> **WHAT YOU NEED TO DO**
Review the lines that follow and copy each one that contains the word "Python".

> **DATA SHOWN**
::::::
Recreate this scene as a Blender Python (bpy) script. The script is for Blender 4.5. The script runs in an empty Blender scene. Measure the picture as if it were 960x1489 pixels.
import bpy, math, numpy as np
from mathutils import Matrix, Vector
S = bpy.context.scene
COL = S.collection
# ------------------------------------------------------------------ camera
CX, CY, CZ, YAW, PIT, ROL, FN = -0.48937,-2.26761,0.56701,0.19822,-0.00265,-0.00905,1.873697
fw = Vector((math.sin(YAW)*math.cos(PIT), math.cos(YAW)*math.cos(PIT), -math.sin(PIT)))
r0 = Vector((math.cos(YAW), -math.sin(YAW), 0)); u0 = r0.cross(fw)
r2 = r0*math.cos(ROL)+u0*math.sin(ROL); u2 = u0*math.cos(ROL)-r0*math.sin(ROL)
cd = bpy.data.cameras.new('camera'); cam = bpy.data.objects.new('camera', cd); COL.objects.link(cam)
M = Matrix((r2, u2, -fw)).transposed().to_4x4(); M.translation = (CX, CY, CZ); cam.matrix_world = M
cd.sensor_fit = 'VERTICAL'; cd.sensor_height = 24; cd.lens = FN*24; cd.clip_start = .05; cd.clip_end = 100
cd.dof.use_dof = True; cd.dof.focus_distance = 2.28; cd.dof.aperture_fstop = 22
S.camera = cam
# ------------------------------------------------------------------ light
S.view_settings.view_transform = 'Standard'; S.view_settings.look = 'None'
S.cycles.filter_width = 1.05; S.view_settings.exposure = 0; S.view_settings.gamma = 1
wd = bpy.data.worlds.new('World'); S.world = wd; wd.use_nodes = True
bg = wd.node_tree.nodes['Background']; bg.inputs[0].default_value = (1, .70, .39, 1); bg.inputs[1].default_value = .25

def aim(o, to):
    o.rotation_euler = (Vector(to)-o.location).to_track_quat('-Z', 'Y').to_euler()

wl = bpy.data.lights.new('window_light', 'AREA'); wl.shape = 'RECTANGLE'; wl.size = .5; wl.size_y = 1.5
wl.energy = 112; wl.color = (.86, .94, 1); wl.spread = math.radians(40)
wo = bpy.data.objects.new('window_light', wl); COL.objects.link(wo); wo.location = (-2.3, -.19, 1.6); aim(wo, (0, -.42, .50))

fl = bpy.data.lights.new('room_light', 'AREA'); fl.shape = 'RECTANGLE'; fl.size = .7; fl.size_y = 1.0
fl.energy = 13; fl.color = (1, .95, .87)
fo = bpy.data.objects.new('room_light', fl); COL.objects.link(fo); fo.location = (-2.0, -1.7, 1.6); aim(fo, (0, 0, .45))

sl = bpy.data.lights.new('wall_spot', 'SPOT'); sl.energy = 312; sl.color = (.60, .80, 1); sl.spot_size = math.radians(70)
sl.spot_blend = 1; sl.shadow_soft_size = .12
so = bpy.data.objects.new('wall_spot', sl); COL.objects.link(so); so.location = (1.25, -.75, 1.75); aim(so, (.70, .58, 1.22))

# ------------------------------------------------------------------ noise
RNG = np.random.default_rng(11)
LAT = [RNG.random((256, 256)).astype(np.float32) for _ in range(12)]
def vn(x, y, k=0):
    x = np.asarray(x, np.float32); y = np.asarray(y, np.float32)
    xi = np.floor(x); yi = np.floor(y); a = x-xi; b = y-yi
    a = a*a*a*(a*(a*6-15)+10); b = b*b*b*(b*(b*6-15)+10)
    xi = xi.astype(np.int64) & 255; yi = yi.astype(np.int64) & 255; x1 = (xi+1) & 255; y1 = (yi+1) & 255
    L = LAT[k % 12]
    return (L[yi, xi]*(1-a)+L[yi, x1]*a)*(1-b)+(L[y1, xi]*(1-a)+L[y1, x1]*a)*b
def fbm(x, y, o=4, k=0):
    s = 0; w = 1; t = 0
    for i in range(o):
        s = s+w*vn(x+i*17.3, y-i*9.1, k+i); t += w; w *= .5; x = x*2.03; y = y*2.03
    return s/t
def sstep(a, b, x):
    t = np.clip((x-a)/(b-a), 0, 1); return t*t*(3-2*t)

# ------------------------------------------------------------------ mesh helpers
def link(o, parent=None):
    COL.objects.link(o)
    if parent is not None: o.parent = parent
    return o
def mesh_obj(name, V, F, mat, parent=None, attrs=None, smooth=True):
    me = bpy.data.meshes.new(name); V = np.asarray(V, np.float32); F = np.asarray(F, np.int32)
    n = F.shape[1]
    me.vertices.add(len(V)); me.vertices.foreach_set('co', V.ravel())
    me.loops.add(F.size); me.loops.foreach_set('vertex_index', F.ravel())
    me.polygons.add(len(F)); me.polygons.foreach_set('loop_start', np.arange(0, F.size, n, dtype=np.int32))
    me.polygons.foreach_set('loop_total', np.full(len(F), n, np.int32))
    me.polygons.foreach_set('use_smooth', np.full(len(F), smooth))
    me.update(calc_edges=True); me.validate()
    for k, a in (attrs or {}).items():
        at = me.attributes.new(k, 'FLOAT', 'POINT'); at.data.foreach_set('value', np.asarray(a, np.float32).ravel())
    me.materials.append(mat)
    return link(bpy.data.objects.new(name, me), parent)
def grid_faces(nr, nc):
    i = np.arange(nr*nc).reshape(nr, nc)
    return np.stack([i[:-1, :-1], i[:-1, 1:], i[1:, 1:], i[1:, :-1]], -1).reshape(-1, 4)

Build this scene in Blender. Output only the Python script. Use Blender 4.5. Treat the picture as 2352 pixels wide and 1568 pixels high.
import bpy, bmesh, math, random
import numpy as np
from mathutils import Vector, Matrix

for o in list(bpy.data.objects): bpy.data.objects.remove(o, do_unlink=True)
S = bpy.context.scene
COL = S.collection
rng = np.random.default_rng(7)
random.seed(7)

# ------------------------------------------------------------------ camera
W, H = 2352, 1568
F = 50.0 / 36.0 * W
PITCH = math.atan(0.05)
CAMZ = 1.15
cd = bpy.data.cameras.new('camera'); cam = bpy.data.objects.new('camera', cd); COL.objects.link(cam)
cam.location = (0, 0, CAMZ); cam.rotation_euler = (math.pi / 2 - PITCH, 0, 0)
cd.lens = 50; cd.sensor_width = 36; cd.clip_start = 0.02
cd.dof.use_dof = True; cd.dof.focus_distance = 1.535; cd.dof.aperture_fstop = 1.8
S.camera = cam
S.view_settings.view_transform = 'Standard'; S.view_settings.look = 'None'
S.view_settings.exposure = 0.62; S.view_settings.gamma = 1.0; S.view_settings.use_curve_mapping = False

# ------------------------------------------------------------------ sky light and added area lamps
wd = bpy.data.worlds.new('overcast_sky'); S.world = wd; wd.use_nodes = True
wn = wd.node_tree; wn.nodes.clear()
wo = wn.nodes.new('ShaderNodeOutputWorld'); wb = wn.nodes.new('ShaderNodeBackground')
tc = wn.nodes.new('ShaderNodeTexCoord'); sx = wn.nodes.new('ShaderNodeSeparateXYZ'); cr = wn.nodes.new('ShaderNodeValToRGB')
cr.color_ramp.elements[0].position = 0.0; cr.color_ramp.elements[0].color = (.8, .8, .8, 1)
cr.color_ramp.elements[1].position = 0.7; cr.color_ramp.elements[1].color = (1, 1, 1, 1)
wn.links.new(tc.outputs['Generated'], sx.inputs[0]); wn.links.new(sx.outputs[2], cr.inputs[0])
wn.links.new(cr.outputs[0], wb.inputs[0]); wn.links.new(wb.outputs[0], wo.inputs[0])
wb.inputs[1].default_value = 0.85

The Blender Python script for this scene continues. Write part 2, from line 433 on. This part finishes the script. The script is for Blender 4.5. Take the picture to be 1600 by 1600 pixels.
::::::
> **ANSWER TO THE PROBLEM**
Recreate this scene as a Blender Python (bpy) script. The script is for Blender 4.5. The script runs in an empty Blender scene. Measure the picture as if it were 960x1489 pixels.
Build this scene in Blender. Output only the Python script. Use Blender 4.5. Treat the picture as 2352 pixels wide and 1568 pixels high.
The Blender Python script for this scene continues. Write part 2, from line 433 on. This part finishes the script. The script is for Blender 4.5. Take the picture to be 1600 by 1600 pixels.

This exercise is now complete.